With the Summer Olympics coming up, here is another analogy: A reliever is like a sprinter. They come out, get their adrenaline flowing to face one or two innings' worth of batters and try and get them out as quickly as possible. Conversely, a starter has to have the mentality of being a marathon runner. How long do you think it would take Michael Johnson, Carl Lewis and Maurice Greene to be retrained in being the best long distance runner in the world? It's just a very different mindset.
Another reason why the Yankees should keep him in the bullpen is because that was the strength of their ballclub. In 1982, my manager was Whitey Herzog when I was on the championship Cardinals team. Whitey told us that he wanted to build his pitching staff with solid starters, but he really wanted to build the staff from the ninth inning back; make the starters set-up men for the shut-down relievers that would close out the game. That was kind of revolutionary, and the model of how they do it today. He went out and got Hall of Fame closer Bruce Sutter, and I was fortunate to be a part of that bullpen. I was a lefty-lefty specialist. We won the World Series that year, and we had a strong core of guys at the end of the game. We all knew what to do, and we were all were pretty good at doing it. That was a strong part of our team.

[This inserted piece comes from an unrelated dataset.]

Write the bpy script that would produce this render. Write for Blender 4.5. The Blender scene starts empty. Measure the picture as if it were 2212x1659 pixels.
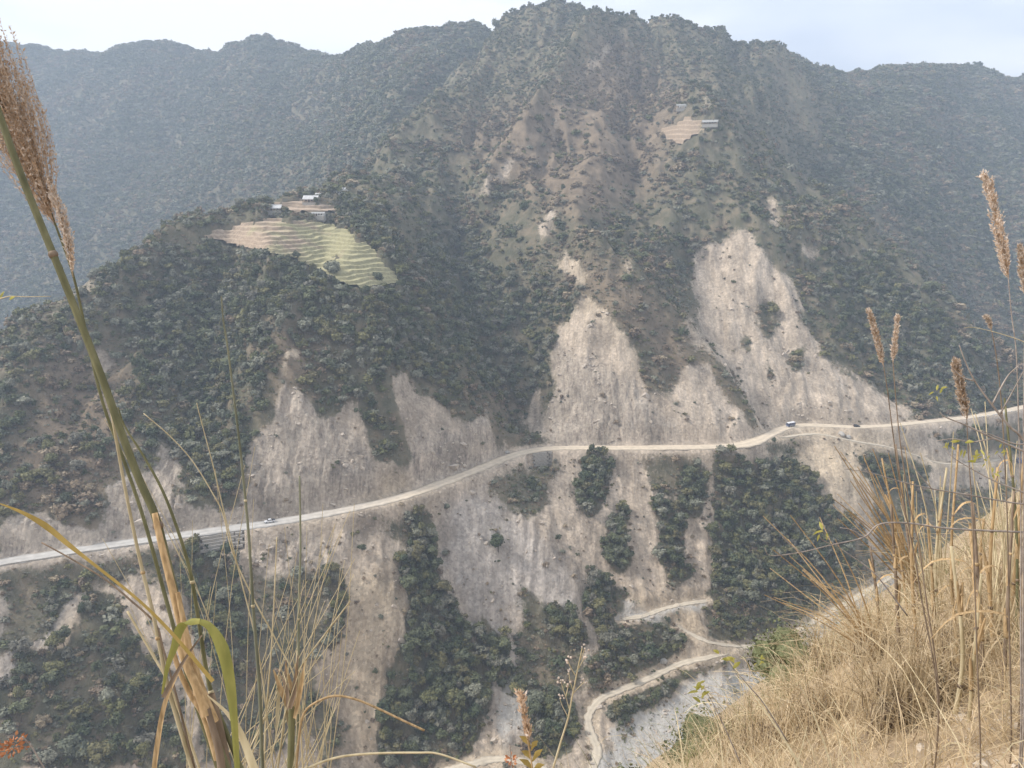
import bpy, math, random
import numpy as np

sc = bpy.context.scene
COL = sc.collection

# ---------------------------------------------------------------- camera, sky, sun, exposure
PITCH = math.radians(14.0)
FPX = 1703.0                      # focal length in pixels of a 2212 px wide frame
CP, SP = math.cos(PITCH), math.sin(PITCH)
cam_d = bpy.data.cameras.new("camera")
cam_d.sensor_width = 36.0
cam_d.lens = 36.0 * FPX / 2212.0
cam_d.clip_start = 0.05
cam_d.clip_end = 6000.0
cam = bpy.data.objects.new("camera", cam_d)
cam.location = (0, 0, 0)
cam.rotation_euler = (math.radians(90) - PITCH, 0, 0)
COL.objects.link(cam)
sc.camera = cam

SUN_EL, SUN_AZ = math.radians(44), math.radians(-88)     # azimuth from +Y towards +X
world = bpy.data.worlds.new("World")
sc.world = world
world.use_nodes = True
wn, wl = world.node_tree.nodes, world.node_tree.links
wn.clear()
wo = wn.new("ShaderNodeOutputWorld")
sky = wn.new("ShaderNodeTexSky")
sky.sky_type = 'NISHITA'
sky.sun_disc = False
sky.sun_elevation = SUN_EL
sky.sun_rotation = SUN_AZ
sky.dust_density = 3.0
bg1 = wn.new("ShaderNodeBackground"); bg1.inputs[1].default_value = 0.06
wl.new(sky.outputs[0], bg1.inputs[0])
tc = wn.new("ShaderNodeTexCoord")
mp = wn.new("ShaderNodeMapping"); mp.inputs['Scale'].default_value = (1.3, 1.3, 4.5)
mp.inputs['Location'].default_value = (0.35, 0.1, 0.2)
wl.new(tc.outputs['Generated'], mp.inputs[0])
nz = wn.new("ShaderNodeTexNoise"); nz.inputs['Scale'].default_value = 1.7
nz.inputs['Detail'].default_value = 6; nz.inputs['Roughness'].default_value = 0.5
nz.inputs['Distortion'].default_value = 0.25
wl.new(mp.outputs[0], nz.inputs['Vector'])
rp = wn.new("ShaderNodeValToRGB")
rp.color_ramp.elements[0].position = 0.36; rp.color_ramp.elements[0].color = (0.58, 0.63, 0.74, 1)
rp.color_ramp.elements[1].position = 0.60; rp.color_ramp.elements[1].color = (1.0, 0.99, 0.97, 1)
wl.new(nz.outputs['Fac'], rp.inputs[0])
bg2 = wn.new("ShaderNodeBackground"); bg2.inputs[1].default_value = 0.66
wl.new(rp.outputs[0], bg2.inputs[0])
mx = wn.new("ShaderNodeMixShader"); mx.inputs[0].default_value = 0.90
wl.new(bg1.outputs[0], mx.inputs[1]); wl.new(bg2.outputs[0], mx.inputs[2])
wl.new(mx.outputs[0], wo.inputs[0])

sun_d = bpy.data.lights.new("sun", 'SUN')
sun_d.energy = 2.1
sun_d.angle = math.radians(12)
sun_d.color = (1.0, 0.94, 0.86)
sun = bpy.data.objects.new("sun", sun_d)
sun.rotation_euler = (math.pi / 2 - SUN_EL, 0, math.pi - SUN_AZ)
COL.objects.link(sun)

sc.view_settings.view_transform = 'Standard'
sc.view_settings.look = 'None'
sc.view_settings.exposure = 1.28
sc.view_settings.gamma = 1.0
sc.view_settings.use_curve_mapping = False
sc.render.engine = 'CYCLES'
sc.cycles.use_denoising = True
sc.cycles.max_bounces = 4
sc.cycles.diffuse_bounces = 2
sc.cycles.transparent_max_bounces = 4
sc.cycles.volume_bounces = 0
sc.cycles.use_adaptive_sampling = True
sc.cycles.adaptive_threshold = 0.01

# ---------------------------------------------------------------- helpers
rng = np.random.default_rng(7)
random.seed(7)
_perm = np.random.default_rng(3).permutation(256)
_perm = np.concatenate([_perm, _perm, _perm])
_ang = np.random.default_rng(5).uniform(0, 2 * math.pi, 256)
_gx, _gy = np.cos(_ang), np.sin(_ang)

def pnoise(x, y, s=0):
    x = np.asarray(x, float) + s * 17.31; y = np.asarray(y, float) + s * 9.17
    xi = np.floor(x).astype(int); yi = np.floor(y).astype(int)
    xf = x - xi; yf = y - yi
    xi &= 255; yi &= 255
    u = xf * xf * xf * (xf * (xf * 6 - 15) + 10); v = yf * yf * yf * (yf * (yf * 6 - 15) + 10)
    def g(ix, iy, dx, dy):
        h = _perm[_perm[ix & 255] + (iy & 255)]
        return _gx[h] * dx + _gy[h] * dy
    a = g(xi, yi, xf, yf); b = g(xi + 1, yi, xf - 1, yf)
    c = g(xi, yi + 1, xf, yf - 1); d = g(xi + 1, yi + 1, xf - 1, yf - 1)
    return (a + u * (b - a) + v * ((c + u * (d - c)) - (a + u * (b - a)))) * 1.5

def fbm(x, y, o=4, s=0, g=0.5):
    t = 0.0; a = 1.0; f = 1.0
    for i in range(o):
        t = t + a * pnoise(x * f, y * f, s + i * 3); a *= g; f *= 2.03
    return t

def ridged(x, y, o=4, s=0, g=0.5):
    t = 0.0; a = 1.0; f = 1.0
    for i in range(o):
        t = t + a * (1 - 2.2 * np.abs(pnoise(x * f, y * f, s + i * 3))); a *= g; f *= 2.03
    return t

def sstep(a, b, x):
    t = np.clip((x - a) / (b - a), 0, 1)
    return t * t * (3 - 2 * t)

def ray(u, v):
    xr = (u - 1106.0) / FPX; yu = (829.5 - v) / FPX
    return np.array([xr, CP + yu * SP, -SP + yu * CP])

def at_y(u, v, y):                # the point of a sight line at forward distance y
    r = ray(u, v); return r * (y / r[1])

def at_z(u, v, z):                # ... at height z
    r = ray(u, v); return r * (z / r[2])

def at_d(u, v, d):                # ... at lens distance d
    return ray(u, v) * d

def project(x, y, z):
    f = y * CP - z * SP
    return 1106.0 + FPX * x / f, 829.5 - FPX * (y * SP + z * CP) / f

def catmull(P, n):
    P = np.asarray(P, float)
    if len(P) == 2:
        t = np.linspace(0, 1, n)[:, None]; return P[0] * (1 - t) + P[1] * t
    Q = np.vstack([2 * P[0] - P[1], P, 2 * P[-1] - P[-2]])
    out = []
    for s in np.linspace(0, len(P) - 1 - 1e-6, n):
        i = int(s); t = s - i
        a, b, c, d = Q[i], Q[i + 1], Q[i + 2], Q[i + 3]
        out.append(0.5 * ((2 * b) + (c - a) * t + (2 * a - 5 * b + 4 * c - d) * t * t + (3 * b - a - 3 * c + d) * t ** 3))
    return np.array(out)

def new_mesh(name, V, F, mat=None, smooth=False, mats=None, midx=None):
    me = bpy.data.meshes.new(name)
    V = np.asarray(V, np.float32)
    F = F if isinstance(F, np.ndarray) else F
    if isinstance(F, np.ndarray):
        n, k = F.shape
        me.vertices.add(len(V)); me.vertices.foreach_set('co', V.ravel())
        me.loops.add(n * k); me.loops.foreach_set('vertex_index', F.astype(np.int32).ravel())
        me.polygons.add(n); me.polygons.foreach_set('loop_start', np.arange(0, n * k, k, dtype=np.int32))
        me.update(calc_edges=True)
    else:
        me.from_pydata(V.tolist(), [], F); me.update()
    if smooth:
        me.polygons.foreach_set('use_smooth', np.ones(len(me.polygons), bool))
    if mats:
        for m in mats: me.materials.append(m)
        if midx is not None: me.polygons.foreach_set('material_index', np.asarray(midx, np.int32))
    elif mat: me.materials.append(mat)
    return me

def obj(name, me, parent=None, **props):
    o = bpy.data.objects.new(name, me); COL.objects.link(o)
    if parent is not None: o.parent = parent
    for k, v in props.items(): o[k] = v
    return o

def thing(name, label, cat, loc=(0, 0, 0), rz=0.0, group=None):
    o = bpy.data.objects.new(name, None); COL.objects.link(o)
    o.location = loc; o.rotation_euler = (0, 0, rz); o.empty_display_size = 0.2
    o['label'] = label; o['category'] = cat
    if group: o['group'] = group
    return o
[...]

That's what I felt that Yankees had going for them if they got Ross Ohlendorf, Edwar Ramirez, Jose Veras, LaTroy Hawkins and Kyle Farnsworth going. If they got a couple of these guys to step up and then hand the ball off to Joba and Mariano Rivera, they would have that core at the end of the game that you need for success. So even if he's successful as a starter, I still think they have to find a way to replace Joba at the end of the game.

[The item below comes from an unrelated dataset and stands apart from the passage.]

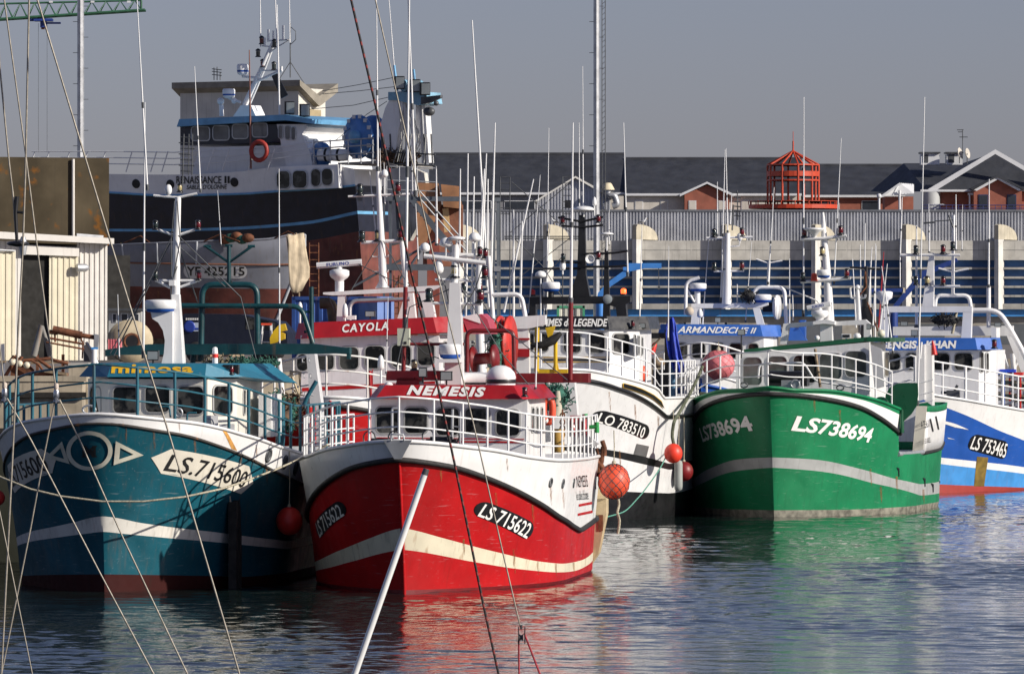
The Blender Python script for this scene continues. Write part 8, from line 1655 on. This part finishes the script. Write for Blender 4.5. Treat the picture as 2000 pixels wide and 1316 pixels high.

This move is definitely a gamble. If it works out, the Yankees look like geniuses, but if it doesn't, it not only is an unsuccessful move, but you can really hurt that pitcher's mental state for a very long time.
Minnesota Baseball Outdoors Baseball Concerns
In 2010, the Minnesota Twins will open their new stadium without a dome or retractable roof. When I started my career, I played in Minnesota in the outdoor venue of Metropolitan Stadium. The weather elements were definitely tough to deal with in April and if we made it to October. However, having an outdoor stadium in Minnesota does not concern me anymore than when the powers that be at Major League Baseball started World Series games in Boston at 8:30 at night in late October. It's just another example baseball's spinelessness when it comes to standing up to the networks and saying, "Look, this is not good for the quality of the game. We're not going to play games this late at night."
They need more of the Augusta National approach where they say, "We got a special product here and if you want to televise it this is when we're going to play."
Greed is not going to allow them to do that. I think they're going to have the same weather concerns that we saw earlier this year.
I saw an ESPN Sunday night baseball game where guys couldn't grip the ball; it's ridiculous to ask them to play it in those conditions. I think the only key when you're playing in Minnesota or Boston, even in New York on occasion with bad weather in April and October, is that you should be playing games during the day. The game wasn't made to be played in those months at night. I don't think it's going to be any more difficult to do it in Minnesota than in is in Boston, or maybe Chicago. I've played in and broadcasted many a game in Chicago earlier in the year, where it's been 38 degrees, and you say what in the world are we doing playing baseball here? That would be the key: if baseball could ever get sensible enough and start to play day games in April and September.
So when it comes down to it, I know there has been some concern throughout the league that baseball is going to be played in Minnesota outdoors, but I don't think it will be any worse than an April, September or October game at night in markets like Chicago, New York or Boston.